Tuesday, May 16, 2023

97. Blasters & Bulkheads, non-Jedi edition

I've been playing around with Battlesystems' cardstock terrain recently, originally to play Space Station Zero.  In fact, I should probably make a blog post about SSZ before this one, but too late now.  In order to play SSZ, my son and I had been using any old figures I had (some Star Wars pre-paints, some Necromunda), but I wanted something specific so I bought some Stargrave miniatures and painted them up for us to play with.  Which we did for a while, using Battlesystems' terrain.  (Come to think of it, I don't think I've shown the Stargrave miniatures I painted up.  They're pretty cool, I'll have to post them soon.)

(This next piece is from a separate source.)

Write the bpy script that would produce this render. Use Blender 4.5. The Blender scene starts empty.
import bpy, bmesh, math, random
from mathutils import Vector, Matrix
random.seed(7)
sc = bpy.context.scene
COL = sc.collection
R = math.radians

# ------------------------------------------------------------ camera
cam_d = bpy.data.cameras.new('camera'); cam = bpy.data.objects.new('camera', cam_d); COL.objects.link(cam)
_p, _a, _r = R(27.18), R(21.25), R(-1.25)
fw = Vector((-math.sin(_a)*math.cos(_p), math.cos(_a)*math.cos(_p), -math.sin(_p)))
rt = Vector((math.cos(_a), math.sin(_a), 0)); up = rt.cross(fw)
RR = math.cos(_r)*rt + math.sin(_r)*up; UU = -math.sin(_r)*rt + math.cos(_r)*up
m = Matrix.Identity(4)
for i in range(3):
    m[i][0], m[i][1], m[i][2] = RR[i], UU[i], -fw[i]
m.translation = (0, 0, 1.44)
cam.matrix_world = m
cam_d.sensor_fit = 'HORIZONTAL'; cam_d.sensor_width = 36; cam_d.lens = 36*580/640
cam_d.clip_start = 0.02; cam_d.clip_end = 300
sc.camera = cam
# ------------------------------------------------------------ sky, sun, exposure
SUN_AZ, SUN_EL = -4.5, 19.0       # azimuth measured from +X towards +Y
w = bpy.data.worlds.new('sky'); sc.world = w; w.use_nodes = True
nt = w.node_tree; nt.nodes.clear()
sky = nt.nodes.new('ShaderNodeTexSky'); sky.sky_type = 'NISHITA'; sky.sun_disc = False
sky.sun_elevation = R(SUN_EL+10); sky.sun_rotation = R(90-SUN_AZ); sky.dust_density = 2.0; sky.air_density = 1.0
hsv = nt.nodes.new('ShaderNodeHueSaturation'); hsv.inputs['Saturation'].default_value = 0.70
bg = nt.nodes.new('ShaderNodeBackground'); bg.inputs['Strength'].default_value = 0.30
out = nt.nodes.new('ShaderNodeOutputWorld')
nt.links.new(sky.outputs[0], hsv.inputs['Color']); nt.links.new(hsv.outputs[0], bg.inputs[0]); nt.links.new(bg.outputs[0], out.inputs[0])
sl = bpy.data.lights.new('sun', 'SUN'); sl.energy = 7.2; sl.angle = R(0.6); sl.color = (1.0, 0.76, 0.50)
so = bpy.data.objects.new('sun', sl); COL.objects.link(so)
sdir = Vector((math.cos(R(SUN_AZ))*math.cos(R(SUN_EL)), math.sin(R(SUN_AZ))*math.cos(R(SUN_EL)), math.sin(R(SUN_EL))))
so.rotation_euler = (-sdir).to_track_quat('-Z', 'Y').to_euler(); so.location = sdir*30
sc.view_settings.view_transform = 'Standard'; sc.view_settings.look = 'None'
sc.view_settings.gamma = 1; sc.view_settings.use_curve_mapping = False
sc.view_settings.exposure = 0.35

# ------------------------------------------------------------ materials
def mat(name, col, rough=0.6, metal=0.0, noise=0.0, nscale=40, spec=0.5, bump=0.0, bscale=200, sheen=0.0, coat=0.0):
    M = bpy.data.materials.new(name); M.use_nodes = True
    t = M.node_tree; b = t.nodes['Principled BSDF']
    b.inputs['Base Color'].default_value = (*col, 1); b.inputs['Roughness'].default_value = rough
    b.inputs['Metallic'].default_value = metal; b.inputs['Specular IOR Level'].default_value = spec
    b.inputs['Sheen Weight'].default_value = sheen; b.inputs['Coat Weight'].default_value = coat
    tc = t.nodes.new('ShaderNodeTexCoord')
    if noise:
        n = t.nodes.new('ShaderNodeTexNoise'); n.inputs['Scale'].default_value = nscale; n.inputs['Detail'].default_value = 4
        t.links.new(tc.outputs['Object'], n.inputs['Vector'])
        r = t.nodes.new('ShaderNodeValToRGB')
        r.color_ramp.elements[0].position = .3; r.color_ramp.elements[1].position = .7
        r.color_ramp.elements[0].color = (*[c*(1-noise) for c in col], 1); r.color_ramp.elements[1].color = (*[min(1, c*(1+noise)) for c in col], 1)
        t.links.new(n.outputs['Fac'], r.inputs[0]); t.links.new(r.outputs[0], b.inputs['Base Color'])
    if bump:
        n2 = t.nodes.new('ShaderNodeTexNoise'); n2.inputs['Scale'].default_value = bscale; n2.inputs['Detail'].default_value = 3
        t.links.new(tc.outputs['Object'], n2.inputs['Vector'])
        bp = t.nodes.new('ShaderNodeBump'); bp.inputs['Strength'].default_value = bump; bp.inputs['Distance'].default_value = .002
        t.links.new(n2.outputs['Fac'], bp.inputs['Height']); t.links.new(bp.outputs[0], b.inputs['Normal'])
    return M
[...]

Then I came home from work one day to find my son had set up the arrangement below, to play out one of his "stories."

I asked him about it and he told me what was happening.  I thought it sounded pretty cool, so I set it up again on the full table and tried playing it solo with a few different rules sets before finally deciding that Blasters & Bulkheads best captured the feel and pacing I was looking for.  (I also wanted to make sure it was a playable scenario before playing it with my son so as not to waste our time or get him frustrated.)

Here's how it went down:  (if you click on the pictures, they will magically enlarge.)

Here's the layout:  two 5-man squads (identical to each other because I'm lazy) enter the table at the bottom of the frame.  Their goal:  reach the inside of the building to activate the base defense weaponry that will eradicate the alien infestation.  The Aliens are coming from the craters, which must be wormlike holes leading underground somewhere.

At the end of the first turn, a few Aliens have been wounded by long-range shooting.

Dramatic Close-up #1.

Dramatic Close-up #2.

The state of battle at the end of Turn 2.  The little red bead markers are simply to identify which model has already activated.  With so many on the table, and sometimes hours between turns, it's easy to forget who went and who didn't!

Dramatic Close-up #3.  The "Out of the Fight" marker is actually a K.O. marker.  Crucially, the Aliens have made it into close combat, where they excel, especially the four-armed monsters.

Dramatic Close-up #4.

Turn 3 ends.  One more soldier is K.O.ed, with more tied up in melee.  Several Aliens have been dispatched!  Little by little, the firepower is winning out.

Dramatic Close-up #5.

Dramatic Close-up #6.

End of Turn 4.  Another soldier goes K.O., but one is making his way to the building, finally (upper right in the image).

Dramatic close-up #7!  The two new Aliens have ranged weapons.  Uh oh!

End of Turn 5.  Another man is down, but one is back up after a successful medi-kit usage (might not be exactly per the rules, but it felt right).

Dramatic close-up #8.

The soldier desperately activated the door to rush inside.

End of Turn 6.  Another man is back up, thanks to the last medi-kit, and a second is K.O.ed but he passes his K.O. check and therefore remained standing (wobbly, no doubt) [he's the one at the bottom of the image] and only one Alien remains...

...who is promptly "taken care of" when the lone soldier punches the defense weaponry button.  Yay!  "A day late and a dollar short," but better late than never.

The final tally:  2 K.O.ed, 3 more K.O.ed but either healed or passed their K.O. check.  5 of 10 potentially dead.  I'd say that was about the right balance.

If anyone is interested, I can post the stats of the soldiers and the Aliens that I used from Blasters & Bulkheads.  I sort of winged it, though, and they all could probably use some tweaking.

Anyway, thanks for reading!

1 comment:

  1. I did play this same scenario again with my son, in nearly the identical setup. We survived and won, with only two K.O.'s and no deaths. He felt it was pretty tense with good tactical decisions needing to be made.